Start of Given records

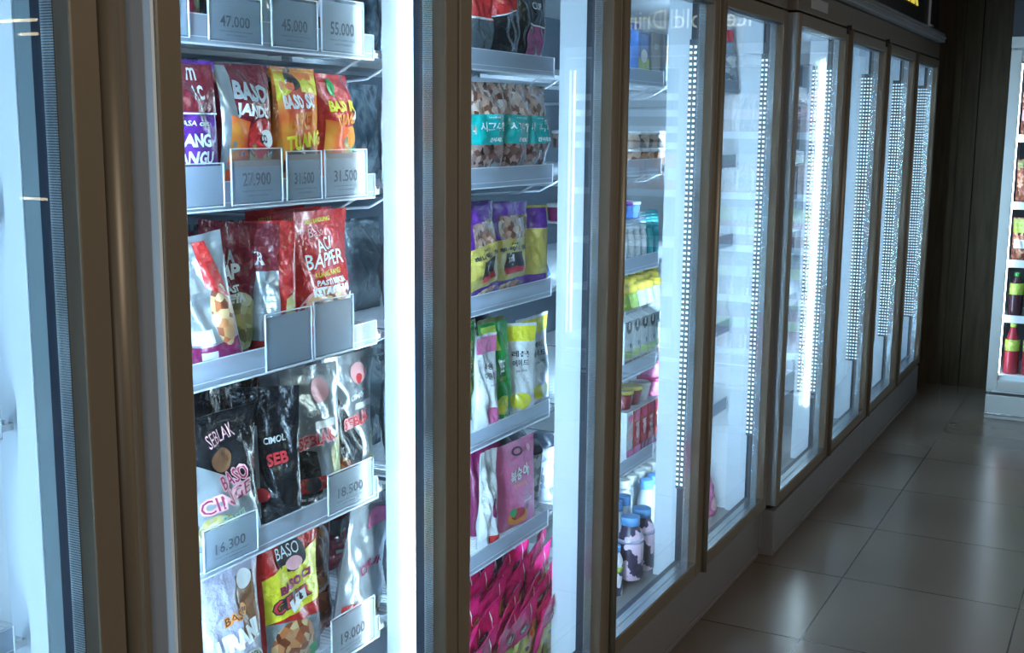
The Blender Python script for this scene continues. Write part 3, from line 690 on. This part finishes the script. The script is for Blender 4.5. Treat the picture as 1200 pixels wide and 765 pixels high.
pouch('snack_pouch', XP+.004, 1.700, Z[4], .165, .262, .06, F['red'], [('p', [(-.46, .0), (.46, .0), (.46, .30), (-.46, .36)], F['grey']), ('p', [(-.46, .36), (.46, .42), (.46, .84), (-.46, .68)], F['yellow']), ('e', .0, .80, .22, .12, I['black']), ('t', 'BASO', .0, .84, .40, .09, I['white'], 6, .0), ('e', .02, .74, .12, .05, I['pinkish']), ('e', -.08, .15, .36, .19, FOOD), ('e', .22, .05, .12, .06, I['green']),
    ('t', 'BASO CI', .06, .61, .66, .07, I['wine'], 10, .07), ('t', 'GEPR', -.02, .49, .80, .11, I['black'], 8, .09), ('t', 'GEPR', -.02, .49, .76, .09, I['red'], 8, .02), ('p', [(-.10, .40), (.18, .46), (.14, .54), (-.14, .48)], I['white'])],
    seed=43, yaw=-3, label='red and yellow meatball pouch with a sticker and a picture of sauced food')
pouch('snack_pouch', XP-.03, 1.80, Z[4], .17, .255, .05, F['darkred'], [('e', .1, .62, .38, .28, I['grey']), ('e', .1, .62, .345, .25, FOODD), ('e', .1, .2, .3, .14, FOODD)], seed=44, yaw=4, label='dark pouch with a round bowl picture behind the red and yellow one')
pouch('snack_pouch', XP+.010, 1.905, Z[4], .185, .245, .05, F['silver'], [('p', [(-.1, .80), (.46, .84), (.46, .97), (.05, .97)], F['pink']), ('p', [(-.46, .0), (-.2, .0), (-.1, .2), (-.46, .2)], F['red']), ('t', 'CIPUK', .08, .50, .60, .09, I['wine'], 14, .03), ('t', 'kuah pedas', .08, .42, .5, .03, I['grey'], 14, .0), ('p', [(.1, .0), (.44, .0), (.44, .22), (.2, .2)], FOODG)],
    seed=45, roll=9, yaw=6, lean=4, label='shiny white pouch leaning to the right on the lowest shelf')
# deeper rows of dark packs that fill the first bay
backs = []
for k, m_ in enumerate((F['smoke'], F['black'], F['darkred'])):
    backs.append(pouch_mesh('snack_pouch', .125, .20, .045, m_, [('r', -.35, .45, .35, .62, (F['grey'], F['wine'], F['smoke'])[k]), ('r', -.2, .2, .2, .24, I['grey'])], 'pillow', None, 300+k))
bmesh_first = {}
for li in range(5):
    for i in range(2):
        for j in range(5):
            k = (li+i+j) % 3; kk = ('dark grey', 'black', 'dark red')[k]
            if k not in bmesh_first: bmesh_first[k] = o = backs[k].build('snack_pouch')
            else: o = bmesh_first[k].copy(); COL.objects.link(o)
            place(o, XP-.20-.10*i, 1.62+.13*j+.12*i, Z[li], random.uniform(-8, 8))
            sh = ('top', 'second', 'third', 'fourth', 'lowest')[li]
            tag(o, f'{kk} pack in the shaded back rows of the {sh} shelf, first whole door', 'pouch', f'{kk} packs at the back, {sh} shelf')
# bottom deck of bay 1 (below the lowest rail)
for k, (y, m_) in enumerate(((1.62, F['smoke']), (1.75, F['darkred']), (1.87, F['blue']))):
    pouch('snack_pouch', XP-.02, y, .174, .12, .24, .06, m_, seed=50+k, label=('dark grey', 'dark red', 'blue')[k]+' pouch on the cooler floor under the lowest snack shelf')
# what shows between the shelf ends and the first lit post: packs of the next bay
for j, (m_, n_) in enumerate(((CRINK, 'blue-grey crinkled clear wrapped'), (CRINK, 'pale crinkled clear wrapped'), (F['smoke'], 'dark film wrapped'), (F['smoke'], 'black film wrapped'), (F['grey'], 'grey blue film wrapped'))):
    for k in range(2):
        pouch('snack_pouch', X1-.225-.11*k, 2.115+.02*k, Z[j], .13, .2, .06, m_, style='pillow', seed=60+j*2+k, label=f'{n_} pack {("in front" if k == 0 else "at the back")} beside the bright post, level with ' + ('top tags', 'meatball packs', 'red pouch', 'noodle pouches', 'lowest pouches')[j])

# ------------------------------------------------------------------ bay 2
pouch('snack_pouch', XP, 2.425, Z[0], .12, .215, .05, F['red'], [('p', [(-.5, 0), (.5, 0), (.4, .42), (-.5, .46)], F['smoke']), ('t', 'NUTS', .1, .72, .6, .12, I['white'], 0, .02), ('r', -.46, .44, .46, .46, I['white'])], 'pillow', seed=71, label='red and dark snack pouch, leftmost on the top shelf of the second door')
pouch('snack_pouch', XP+.012, 2.535, Z[0], .13, .22, .05, F['black'], [('p', [(-.5, .5), (.1, .55), (.1, 1), (-.5, 1)], F['red']), ('t', 'RASA', -.1, .75, .5, .1, I['white'], 0, .02), ('p', [(-.5, .5), (.1, .55), (.1, .565), (-.5, .515)], I['white'])], 'pillow', seed=72, roll=-6, label='black pouch with a red upper corner on the top shelf of the second door')
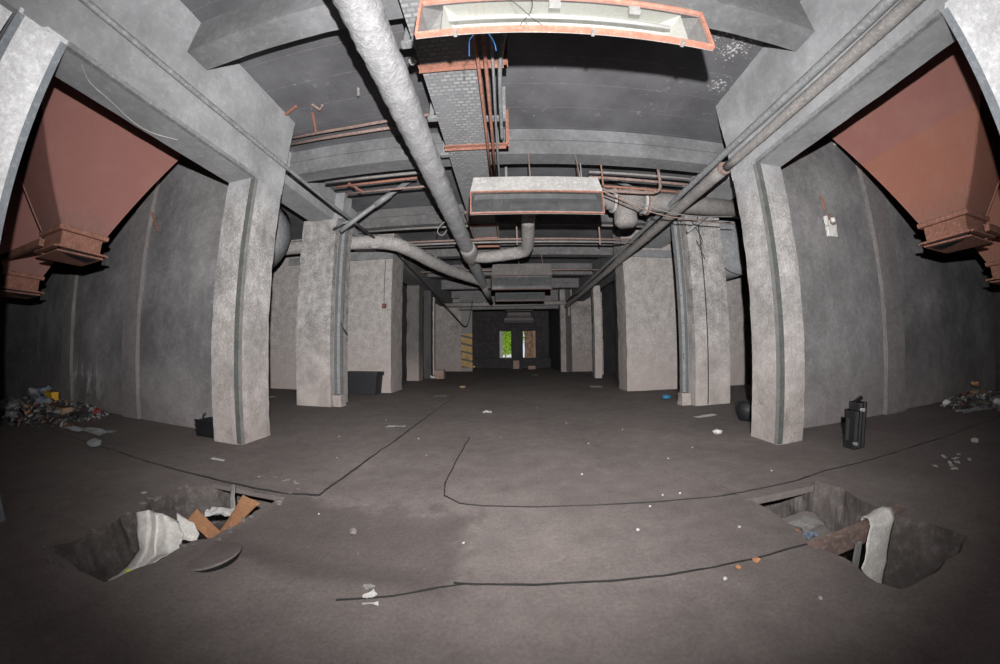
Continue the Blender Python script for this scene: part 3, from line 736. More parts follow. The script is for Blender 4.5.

End of Given records

**What is needed:** Quote the entries in full. Any image among them is to be omitted from the copy.

**Written answer:**
The Blender Python script for this scene continues. Write part 3, from line 690 on. This part finishes the script. The script is for Blender 4.5. Treat the picture as 1200 pixels wide and 765 pixels high.
pouch('snack_pouch', XP+.004, 1.700, Z[4], .165, .262, .06, F['red'], [('p', [(-.46, .0), (.46, .0), (.46, .30), (-.46, .36)], F['grey']), ('p', [(-.46, .36), (.46, .42), (.46, .84), (-.46, .68)], F['yellow']), ('e', .0, .80, .22, .12, I['black']), ('t', 'BASO', .0, .84, .40, .09, I['white'], 6, .0), ('e', .02, .74, .12, .05, I['pinkish']), ('e', -.08, .15, .36, .19, FOOD), ('e', .22, .05, .12, .06, I['green']),
    ('t', 'BASO CI', .06, .61, .66, .07, I['wine'], 10, .07), ('t', 'GEPR', -.02, .49, .80, .11, I['black'], 8, .09), ('t', 'GEPR', -.02, .49, .76, .09, I['red'], 8, .02), ('p', [(-.10, .40), (.18, .46), (.14, .54), (-.14, .48)], I['white'])],
    seed=43, yaw=-3, label='red and yellow meatball pouch with a sticker and a picture of sauced food')
pouch('snack_pouch', XP-.03, 1.80, Z[4], .17, .255, .05, F['darkred'], [('e', .1, .62, .38, .28, I['grey']), ('e', .1, .62, .345, .25, FOODD), ('e', .1, .2, .3, .14, FOODD)], seed=44, yaw=4, label='dark pouch with a round bowl picture behind the red and yellow one')
pouch('snack_pouch', XP+.010, 1.905, Z[4], .185, .245, .05, F['silver'], [('p', [(-.1, .80), (.46, .84), (.46, .97), (.05, .97)], F['pink']), ('p', [(-.46, .0), (-.2, .0), (-.1, .2), (-.46, .2)], F['red']), ('t', 'CIPUK', .08, .50, .60, .09, I['wine'], 14, .03), ('t', 'kuah pedas', .08, .42, .5, .03, I['grey'], 14, .0), ('p', [(.1, .0), (.44, .0), (.44, .22), (.2, .2)], FOODG)],
    seed=45, roll=9, yaw=6, lean=4, label='shiny white pouch leaning to the right on the lowest shelf')
# deeper rows of dark packs that fill the first bay
backs = []
for k, m_ in enumerate((F['smoke'], F['black'], F['darkred'])):
    backs.append(pouch_mesh('snack_pouch', .125, .20, .045, m_, [('r', -.35, .45, .35, .62, (F['grey'], F['wine'], F['smoke'])[k]), ('r', -.2, .2, .2, .24, I['grey'])], 'pillow', None, 300+k))
bmesh_first = {}
for li in range(5):
    for i in range(2):
        for j in range(5):
            k = (li+i+j) % 3; kk = ('dark grey', 'black', 'dark red')[k]
            if k not in bmesh_first: bmesh_first[k] = o = backs[k].build('snack_pouch')
            else: o = bmesh_first[k].copy(); COL.objects.link(o)
            place(o, XP-.20-.10*i, 1.62+.13*j+.12*i, Z[li], random.uniform(-8, 8))
            sh = ('top', 'second', 'third', 'fourth', 'lowest')[li]
            tag(o, f'{kk} pack in the shaded back rows of the {sh} shelf, first whole door', 'pouch', f'{kk} packs at the back, {sh} shelf')
# bottom deck of bay 1 (below the lowest rail)
for k, (y, m_) in enumerate(((1.62, F['smoke']), (1.75, F['darkred']), (1.87, F['blue']))):
    pouch('snack_pouch', XP-.02, y, .174, .12, .24, .06, m_, seed=50+k, label=('dark grey', 'dark red', 'blue')[k]+' pouch on the cooler floor under the lowest snack shelf')
# what shows between the shelf ends and the first lit post: packs of the next bay
for j, (m_, n_) in enumerate(((CRINK, 'blue-grey crinkled clear wrapped'), (CRINK, 'pale crinkled clear wrapped'), (F['smoke'], 'dark film wrapped'), (F['smoke'], 'black film wrapped'), (F['grey'], 'grey blue film wrapped'))):
    for k in range(2):
        pouch('snack_pouch', X1-.225-.11*k, 2.115+.02*k, Z[j], .13, .2, .06, m_, style='pillow', seed=60+j*2+k, label=f'{n_} pack {("in front" if k == 0 else "at the back")} beside the bright post, level with ' + ('top tags', 'meatball packs', 'red pouch', 'noodle pouches', 'lowest pouches')[j])

# ------------------------------------------------------------------ bay 2
pouch('snack_pouch', XP, 2.425, Z[0], .12, .215, .05, F['red'], [('p', [(-.5, 0), (.5, 0), (.4, .42), (-.5, .46)], F['smoke']), ('t', 'NUTS', .1, .72, .6, .12, I['white'], 0, .02), ('r', -.46, .44, .46, .46, I['white'])], 'pillow', seed=71, label='red and dark snack pouch, leftmost on the top shelf of the second door')
pouch('snack_pouch', XP+.012, 2.535, Z[0], .13, .22, .05, F['black'], [('p', [(-.5, .5), (.1, .55), (.1, 1), (-.5, 1)], F['red']), ('t', 'RASA', -.1, .75, .5, .1, I['white'], 0, .02), ('p', [(-.5, .5), (.1, .55), (.1, .565), (-.5, .515)], I['white'])], 'pillow', seed=72, roll=-6, label='black pouch with a red upper corner on the top shelf of the second door')
Continue the Blender Python script for this scene: part 3, from line 736. More parts follow. The script is for Blender 4.5.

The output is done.